(Gv 21,15-19)
Gesù chiama Simone con l’attributo «di Giovanni» perché lo considera ancora spiritualmente allievo del Battista (!).
Malgrado le sue oscillazioni, il Signore lo rimette in piedi.
Anche con noi, il Figlio non si stanca di riproporre un Volto di Dio amabile e invitante, capace di stupire.
Ricordiamo infatti che l’apostolo capo era stato chiamato a libertà e aveva scelto la condizione di lacchè [cf. Gv 21,9 con il «fuoco di brace» in Gv 18,18].
Così, al termine d’un gioco di riproposte, nel dialogo è Gesù stesso che si “accontenta” d’un amore di amicizia [cf. testo greco] modificando la doppia domanda «mi ami?» con la terza: «mi vuoi bene?».
L’amore umano attende un minimo di soddisfazione; non riesce a configurarsi in pura perdita. Aspetta qualcosina, almeno un cenno di approvazione e gratitudine.
Nessun riconoscimento? Allora è il più Forte che cede.
‘Attendere’ è l’infinito del verbo amare, perché consente di ‘nascere’ ancora.
Il sentimento umano ha fretta: regola la sua condotta sulla base del successo o delle perfezioni dell’amato.

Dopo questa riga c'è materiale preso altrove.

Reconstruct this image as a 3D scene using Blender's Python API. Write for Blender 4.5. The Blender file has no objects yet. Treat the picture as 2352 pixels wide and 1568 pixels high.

L’Amore divino recupera, aiuta a diventare un’altra persona - non rompe l’intesa.
La sua Chiamata non è legata a meriti e prestazioni.
Anche attraverso le opere, dire «ti amo» è [purtroppo non di rado] una dichiarazione fatua.
O un’espressione sincera, ma spesso animata dall’entusiasmo senza radice profonda, che ad una successiva prova dei fatti trasforma il giuramento di fedeltà in sentimento fragile e incerto.
È la consapevolezza della propria impresentabilità gratuitamente redenta e trasformata in terreno di assurda fiducia che tramuta la presunzione di sé in apostolato!
Per questo Gesù chiede a Pietro d’iniziare cominciando dai piccoli del gregge (v.15).
E «pascere» (vv.15.17) o «pasturiare» (v.16) significa «alimentare»: nutrire, aver cura, proteggere, favorire; avviare, rischiare in prima persona, difendere e metterci la faccia - non “comandare”.
Pascere è farsi presente, in un continuo di rimandi. È questo clima che convince, educa, sfama e sostiene, lasciando crescere e fiorire.
«Pascere» non è (appunto) dominare, ma alimentare l’ideale. E cominciare dal gregge minuto (v.15).
Insomma, onde assicurarsi l’esito “felice”, il credente vero, l’amico del Signore, il figlio di Dio, non si allea con gente che conta - poi si vedrà...
Neppure deve “pescare” proseliti, bensì dilatare e rallegrare la vita.
La pienezza del “risultato” è la Gioia di ogni singola persona reale - così com’è - non “come dovrebbe essere” secondo opinione.
Infatti Gesù non chiede a Pietro: sei un buon amministratore? sei un bravo organizzatore? sei un abile animatore? sei abbastanza attrezzato, intelligente, furbo e introdotto per tener testa agli avversari?
[Una riflessione per il capo scout recita: «Ricorda, capo scout: se tu rallenti, essi si arrestano; se tu cedi, essi indietreggiano; se tu ti siedi, essi si sdraiano. Se tu cammini avanti, essi ti supereranno; se tu dai la tua mano, essi daranno la loro pelle»].
Dunque ‘nemico’ di Dio non è l’incertezza, ma la ricerca della “vita media”. Pantano ove non ci si getta.